• MY HOBBIES / Kenichi Hamana

2か月前のコラムに「トップ・オブ・ヨーロッパ」へ出かけ、数日をインターラーケンで過ごしたと書いた。1998年8月のことだ。そのインターラーケン滞在中に、列車で15分ほどのブリエンツから出ている非電化のナローゲージ山岳鉄道、言わずと知れた「BRB」、ブリエンツ・ロートホルン鉄道に出かけた。標高566mのブリエンツ湖畔から2,244mのブリエンツァー・ロートホルン山頂駅まで、距離7.6㎞、標高差1,678mを、最急勾配250‰のアプト式歯軌条(軌間800mm)で登っていく。所要約1時間は、中間駅での列車交換などもあって、あっという間に過ぎてしまう楽しい鉄道だった。

この鉄道は1892年開業で、1914年に第一次世界大戦の影響で運行休止ののち、1931年6月に再開。現在も蒸気機関車(蒸機)での運行を続けている鉄道で、1976年から蒸機の動態保存運行を定期列車で始めた日本の大井川鉄道と1977年12月に姉妹提携を結んだことでも知られている。なお運行は夏季のみで、本年(2024年)の場合はBRBのHPによれば6月8日から10月20日までとなっている。スイスではほかにフルカ山岳鉄道に蒸機列車が走っている。

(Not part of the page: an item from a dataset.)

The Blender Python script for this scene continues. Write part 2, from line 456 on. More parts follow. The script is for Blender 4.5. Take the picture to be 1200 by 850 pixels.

ブリエンツ湖畔のふもとの駅に着くと、入り口に乗車記念のマッチ①が山積みに置かれていたので、まずこのマッチをゲット。ホームに入ると2本の列車(それぞれ客車2両の後部に蒸機)が蒸気を上げて発車準備をしていた②。私が乗ったのは旧型客車を6号機が押して登るこの列車③。6号機はBRBでは現役最古の蒸機で1933年にスイスの機関車メーカーSLM(スイス・ロコモティブ・アンド・マシン・ワークス)で製造され、1936年製の7号機も同型で、それまでの1~5号機が客車1両のみの推進であったのが2両を押せるようになった。発車するとすぐに急な登りで、ブリエンツ湖を眼下に民家のそばを抜けていった④。
20分ほどで中間の交換駅プランアルプに到着。山頂から下りてきた列車と交換。その中にはディーゼル機関車が牽く貨物列車もあった⑤。後ろからは続行運転の山頂への列車がやってきた。

山頂付近も含め沿線は草原で、オメガカーブを登るので、後続の列車⑥も車窓からよく見えた。山頂駅は傾斜地にあり、プラットホームにも段差がある⑦。ロートホルンの山頂(2,350m)はまだ上だが、鉄道はここまで。展望台からはブリエンツ湖を眼下に大パノラマが広がり、次の列車を待てばオメガループを登ってくる複数の列車を見ることができる。付近には「山頂ホテル」もあって宿泊可能。ただ近年は始発と最終列車や超混雑期の一部列車にはディーゼル機関車が使われるようなので、お出かけの際は要ご注意。また、インターラーケンとの交通はブリエンツ湖の遊覧船もある。確か1時間以上かかった記憶があるが、船上からの山岳風景もなかなか良かった。